Aku tetap berusaha untuk memalingkan wajahku kepada masa depan. Menatap masa lalu terlalu lama tentu tidak baik untuk manusia. Bukankah banyak yang bilang, kalau hidup ini seperti menaiki mobil? Kaca spion hanya berbentuk kecil, sedang kaca di depan sangat besar. Kita harus melihat ke belakang, namun jangan terlalu banyak. Sebab, kamu harus fokus ke depan agar tidak menabrak. Itulah, barangkali perumpamaan yang kerapkali kau dengar di pinggir jalanan.
Layar kapal sudah berkibar, nahkoda hendak memutar setirnya. Sedang otakku masih saja terpaut dengan masa lalu yang kian menghantui. Bukankah seharusnya menatap masa depan adalah hal yang sangat mudah? Lalu mengapa waktu tetap membiarkan aku terjebak di dalam perangkapnya?. Langkah masih saja bergerak tak tahu arah, mata masih saja menatap para pedagang, sedang tangan mencoba meraih sesuatu, entah apa itu, namun tangan ini terus bergerak di antara angin;hendak mencari sesuatu.

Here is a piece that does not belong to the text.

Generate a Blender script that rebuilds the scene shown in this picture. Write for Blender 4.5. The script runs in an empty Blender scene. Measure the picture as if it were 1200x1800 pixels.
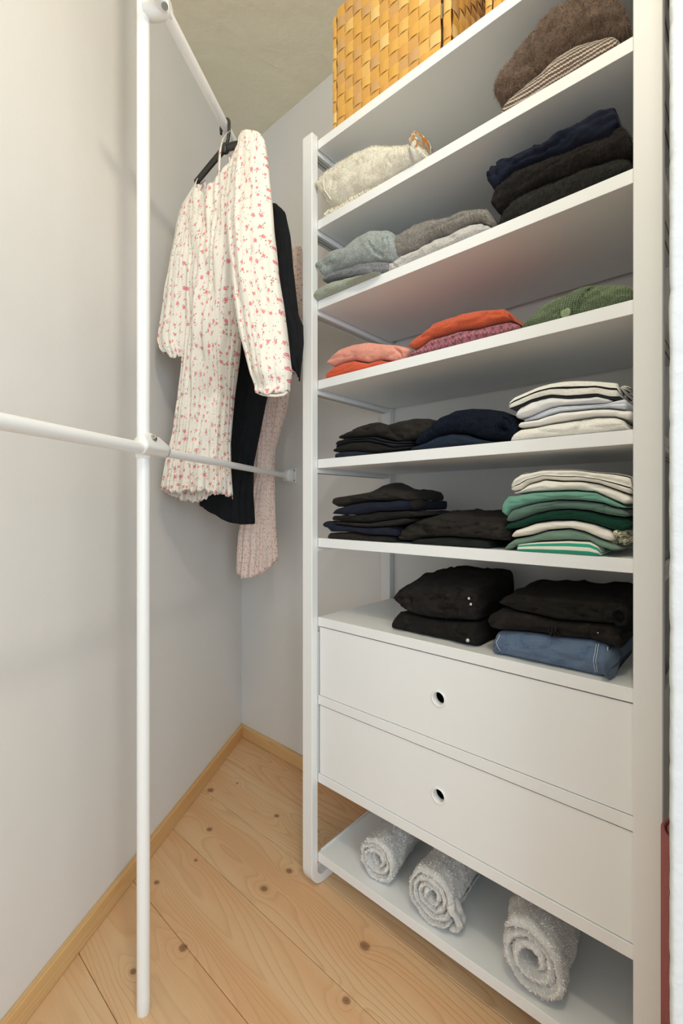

Pikiranku sangat kacau malam ini. Andaikan saja roda pengendali waktu dapat aku temukan. Namun tak kunjung jua. Aku akhirnya menyerah kepada waktu dan berdiam diri mematung, tak tahu apa harus melangkah kemana untuk menuju masa depan.
-------
Waktu begitu kejam, kehidupan kian temaram. Lalu mengapa kau terus berdiam? Bukankah masih ada impian-impian lain yang masih mengambang di tengah samudera sana? Bukankah kamu seharusnya mengibarkan layar kapalmu, merumuskan segala sesuatunya, lalu menjemput impianmu? Lalu mengapa kamu terus mengiba-iba kepada sang waktu, seolah-olah ialah yang lebih mengetahui segalanya ketimbang pikiranmu?. Ah, dunia tetap saja berputar, mengikuti perintah dari sang waktu.